After days of protests, Tanzania’s president is declared election winner

Matthew Mpoke Bigg New York Times

The electoral commission of Tanzania said Saturday that President Samia Suluhu Hassan had won a landslide victory in the country’s presidential election this past week, a contest that has led to days of violent protests and Tanzania’s gravest political crisis in decades.

Election monitors have questioned the election’s integrity. Top members of the European Parliament said the elections were “neither free nor fair.” They noted reports of electoral irregularities and the obstruction of observers and said the vote had taken place in an atmosphere of repression and fear.

Hassan, 65, a politician from Zanzibar, won nearly 98% of the total votes cast in the election Wednesday, the commission said. It said that almost 87% of the country’s 37.6 million registered voters had turned out. In the previous election in 2020, turnout was about 50%.

Many people appear to have been killed in protests in cities across the country, which were set off by anger that the two main opposition candidates had been disqualified from running. The unrest was also prompted by underlying economic discontent — including over youth unemployment — and appeared in some ways to be similar to demonstrations that erupted in recent weeks in Morocco and in Madagascar, where the president was effectively driven from power.

The precise toll of dead and injured in the protests is contested, and the Tanzanian government has denied that it used excessive force in responding to demonstrators.

In a broadcast on state television late Thursday, the chief of defense forces, Gen. Jacob Mkunda, warned that the military would take “appropriate action” against demonstrators, whom he described as criminals.

A 6 p.m. curfew in the country’s largest city, Dar es Salaam, has been in force since the election.
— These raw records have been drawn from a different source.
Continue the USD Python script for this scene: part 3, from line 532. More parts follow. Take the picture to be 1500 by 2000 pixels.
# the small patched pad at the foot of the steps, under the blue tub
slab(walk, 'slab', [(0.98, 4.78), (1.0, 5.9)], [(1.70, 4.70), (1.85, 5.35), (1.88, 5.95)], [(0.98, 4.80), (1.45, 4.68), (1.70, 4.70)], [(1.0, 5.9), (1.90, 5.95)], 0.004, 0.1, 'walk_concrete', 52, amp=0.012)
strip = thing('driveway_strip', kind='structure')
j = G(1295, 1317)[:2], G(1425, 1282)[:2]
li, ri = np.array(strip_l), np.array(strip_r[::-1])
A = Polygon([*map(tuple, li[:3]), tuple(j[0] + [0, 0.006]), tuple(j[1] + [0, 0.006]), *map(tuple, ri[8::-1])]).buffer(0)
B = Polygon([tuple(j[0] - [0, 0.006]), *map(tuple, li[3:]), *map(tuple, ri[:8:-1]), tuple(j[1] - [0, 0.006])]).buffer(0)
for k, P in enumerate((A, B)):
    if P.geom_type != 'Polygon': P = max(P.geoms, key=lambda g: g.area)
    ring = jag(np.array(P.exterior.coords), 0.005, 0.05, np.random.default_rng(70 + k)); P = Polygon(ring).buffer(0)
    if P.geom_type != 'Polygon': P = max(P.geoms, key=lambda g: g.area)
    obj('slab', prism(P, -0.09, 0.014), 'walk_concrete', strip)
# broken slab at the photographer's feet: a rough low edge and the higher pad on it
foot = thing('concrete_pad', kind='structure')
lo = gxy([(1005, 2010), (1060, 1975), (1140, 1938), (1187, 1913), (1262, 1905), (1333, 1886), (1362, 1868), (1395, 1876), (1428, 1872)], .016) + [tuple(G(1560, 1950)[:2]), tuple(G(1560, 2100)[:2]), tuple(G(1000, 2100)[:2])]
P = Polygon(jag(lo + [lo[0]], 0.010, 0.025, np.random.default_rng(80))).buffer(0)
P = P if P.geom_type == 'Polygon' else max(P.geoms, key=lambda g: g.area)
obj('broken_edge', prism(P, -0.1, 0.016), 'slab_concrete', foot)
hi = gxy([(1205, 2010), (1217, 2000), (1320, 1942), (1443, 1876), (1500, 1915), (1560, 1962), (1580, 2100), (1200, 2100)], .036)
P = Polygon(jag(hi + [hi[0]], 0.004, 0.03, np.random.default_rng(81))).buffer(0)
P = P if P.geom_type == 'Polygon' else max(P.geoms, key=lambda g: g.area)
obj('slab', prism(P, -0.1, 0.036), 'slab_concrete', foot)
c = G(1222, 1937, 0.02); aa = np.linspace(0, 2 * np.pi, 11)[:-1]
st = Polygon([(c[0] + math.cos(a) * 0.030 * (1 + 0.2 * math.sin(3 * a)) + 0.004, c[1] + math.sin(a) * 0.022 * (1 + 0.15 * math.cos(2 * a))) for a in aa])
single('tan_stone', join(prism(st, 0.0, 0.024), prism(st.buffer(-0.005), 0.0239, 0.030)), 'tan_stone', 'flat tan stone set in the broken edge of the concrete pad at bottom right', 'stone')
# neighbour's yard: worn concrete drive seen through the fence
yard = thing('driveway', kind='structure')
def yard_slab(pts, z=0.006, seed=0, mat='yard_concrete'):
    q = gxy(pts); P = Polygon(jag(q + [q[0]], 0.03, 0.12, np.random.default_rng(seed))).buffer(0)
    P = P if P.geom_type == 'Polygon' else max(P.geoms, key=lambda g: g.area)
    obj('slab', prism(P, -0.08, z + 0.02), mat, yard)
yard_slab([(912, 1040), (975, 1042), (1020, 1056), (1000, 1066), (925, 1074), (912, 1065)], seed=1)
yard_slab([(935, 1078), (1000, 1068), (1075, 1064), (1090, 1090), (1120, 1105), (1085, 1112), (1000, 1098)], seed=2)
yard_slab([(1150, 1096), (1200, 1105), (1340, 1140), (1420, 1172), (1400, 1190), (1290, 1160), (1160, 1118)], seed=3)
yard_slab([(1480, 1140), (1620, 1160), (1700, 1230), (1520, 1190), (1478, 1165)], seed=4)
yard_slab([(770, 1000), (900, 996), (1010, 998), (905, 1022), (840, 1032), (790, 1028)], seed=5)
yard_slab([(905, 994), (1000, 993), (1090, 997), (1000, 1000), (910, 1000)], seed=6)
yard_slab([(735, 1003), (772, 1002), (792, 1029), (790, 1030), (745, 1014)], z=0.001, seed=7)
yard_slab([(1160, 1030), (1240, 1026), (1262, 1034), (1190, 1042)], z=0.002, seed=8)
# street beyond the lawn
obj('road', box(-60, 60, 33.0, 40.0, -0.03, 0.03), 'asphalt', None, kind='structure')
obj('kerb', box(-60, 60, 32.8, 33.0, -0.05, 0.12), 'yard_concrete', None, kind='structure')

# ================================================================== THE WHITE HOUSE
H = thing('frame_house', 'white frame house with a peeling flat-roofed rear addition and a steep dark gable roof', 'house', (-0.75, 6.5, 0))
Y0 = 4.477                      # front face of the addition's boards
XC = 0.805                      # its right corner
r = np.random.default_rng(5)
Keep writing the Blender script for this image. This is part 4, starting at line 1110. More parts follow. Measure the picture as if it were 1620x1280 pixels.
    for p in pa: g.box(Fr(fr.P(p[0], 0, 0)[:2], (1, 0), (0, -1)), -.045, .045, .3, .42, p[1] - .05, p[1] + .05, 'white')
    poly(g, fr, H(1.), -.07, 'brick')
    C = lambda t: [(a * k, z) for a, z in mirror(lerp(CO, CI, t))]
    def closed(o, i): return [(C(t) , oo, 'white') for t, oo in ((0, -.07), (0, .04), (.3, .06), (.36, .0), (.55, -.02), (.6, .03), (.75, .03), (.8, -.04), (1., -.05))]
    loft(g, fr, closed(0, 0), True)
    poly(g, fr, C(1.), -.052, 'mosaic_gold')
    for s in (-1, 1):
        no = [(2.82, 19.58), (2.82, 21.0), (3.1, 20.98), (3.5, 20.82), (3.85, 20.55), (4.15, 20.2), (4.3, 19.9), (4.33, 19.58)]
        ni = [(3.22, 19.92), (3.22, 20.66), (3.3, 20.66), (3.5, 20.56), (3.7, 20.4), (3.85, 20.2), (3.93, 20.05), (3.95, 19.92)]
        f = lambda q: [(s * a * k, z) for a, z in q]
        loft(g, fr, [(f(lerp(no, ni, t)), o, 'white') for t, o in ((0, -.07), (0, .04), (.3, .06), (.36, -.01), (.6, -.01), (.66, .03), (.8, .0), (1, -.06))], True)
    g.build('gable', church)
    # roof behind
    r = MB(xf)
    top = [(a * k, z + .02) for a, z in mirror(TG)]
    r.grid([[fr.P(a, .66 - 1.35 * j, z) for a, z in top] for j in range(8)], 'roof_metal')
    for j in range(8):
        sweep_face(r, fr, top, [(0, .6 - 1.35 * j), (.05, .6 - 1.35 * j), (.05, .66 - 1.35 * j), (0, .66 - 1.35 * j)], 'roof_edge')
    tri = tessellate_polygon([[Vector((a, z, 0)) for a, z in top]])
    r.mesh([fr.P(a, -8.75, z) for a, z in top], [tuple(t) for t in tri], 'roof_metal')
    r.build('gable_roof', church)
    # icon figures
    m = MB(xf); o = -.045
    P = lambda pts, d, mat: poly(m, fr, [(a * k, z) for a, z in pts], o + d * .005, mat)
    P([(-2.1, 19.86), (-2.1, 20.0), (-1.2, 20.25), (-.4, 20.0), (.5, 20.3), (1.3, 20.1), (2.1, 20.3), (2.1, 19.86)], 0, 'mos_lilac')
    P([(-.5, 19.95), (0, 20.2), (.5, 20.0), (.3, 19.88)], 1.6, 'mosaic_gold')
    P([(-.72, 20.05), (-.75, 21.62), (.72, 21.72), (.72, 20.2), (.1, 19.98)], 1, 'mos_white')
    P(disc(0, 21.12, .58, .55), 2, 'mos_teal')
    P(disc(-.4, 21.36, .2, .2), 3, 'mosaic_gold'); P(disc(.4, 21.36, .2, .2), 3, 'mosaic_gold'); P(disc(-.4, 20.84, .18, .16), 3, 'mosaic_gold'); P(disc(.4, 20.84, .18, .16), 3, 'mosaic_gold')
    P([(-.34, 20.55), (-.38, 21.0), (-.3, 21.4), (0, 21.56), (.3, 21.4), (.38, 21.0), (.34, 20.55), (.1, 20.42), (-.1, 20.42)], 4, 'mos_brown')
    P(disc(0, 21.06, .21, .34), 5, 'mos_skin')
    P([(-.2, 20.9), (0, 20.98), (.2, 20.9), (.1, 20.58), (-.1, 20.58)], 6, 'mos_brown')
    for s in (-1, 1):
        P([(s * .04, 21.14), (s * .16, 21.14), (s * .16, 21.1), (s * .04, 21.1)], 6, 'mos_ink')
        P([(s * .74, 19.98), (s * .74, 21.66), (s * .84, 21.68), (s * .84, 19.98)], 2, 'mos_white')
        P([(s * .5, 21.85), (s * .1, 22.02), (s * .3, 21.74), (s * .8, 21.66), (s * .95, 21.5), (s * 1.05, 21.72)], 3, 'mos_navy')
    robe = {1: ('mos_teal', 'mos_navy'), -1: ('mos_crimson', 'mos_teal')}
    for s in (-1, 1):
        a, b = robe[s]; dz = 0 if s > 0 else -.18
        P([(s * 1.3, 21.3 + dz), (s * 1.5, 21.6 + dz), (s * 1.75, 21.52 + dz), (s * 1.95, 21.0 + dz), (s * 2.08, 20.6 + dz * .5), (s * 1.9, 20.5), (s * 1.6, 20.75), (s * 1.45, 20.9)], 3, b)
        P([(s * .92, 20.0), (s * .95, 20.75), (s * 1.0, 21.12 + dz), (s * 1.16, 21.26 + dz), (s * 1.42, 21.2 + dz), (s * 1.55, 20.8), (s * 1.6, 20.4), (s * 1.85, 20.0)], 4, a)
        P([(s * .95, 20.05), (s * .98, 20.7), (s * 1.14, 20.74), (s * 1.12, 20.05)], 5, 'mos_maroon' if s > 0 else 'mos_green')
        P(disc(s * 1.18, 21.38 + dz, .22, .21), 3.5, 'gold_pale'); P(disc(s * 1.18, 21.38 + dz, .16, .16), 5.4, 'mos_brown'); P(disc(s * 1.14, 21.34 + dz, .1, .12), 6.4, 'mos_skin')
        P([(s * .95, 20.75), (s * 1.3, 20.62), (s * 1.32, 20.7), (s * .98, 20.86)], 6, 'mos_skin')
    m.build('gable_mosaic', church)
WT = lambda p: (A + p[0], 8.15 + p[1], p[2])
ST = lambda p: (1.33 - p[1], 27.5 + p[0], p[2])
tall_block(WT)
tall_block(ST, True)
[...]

On Friday, there was a heavy security presence in the city, and the streets were largely deserted.

Tanzania, a country of about 70 million people, has been governed by Hassan’s party, Chama Cha Mapinduzi, or Party of the Revolution, since 1977 under six successive presidents.

The election held little apparent peril for Hassan, given her party’s strength and the disqualifications of the main opposition leader, Tundu Lissu of Chadema, and the leader of a second opposition party, Luhaga Mpina of ACT-Wazalendo, by the electoral commission, whose members are appointed by the president.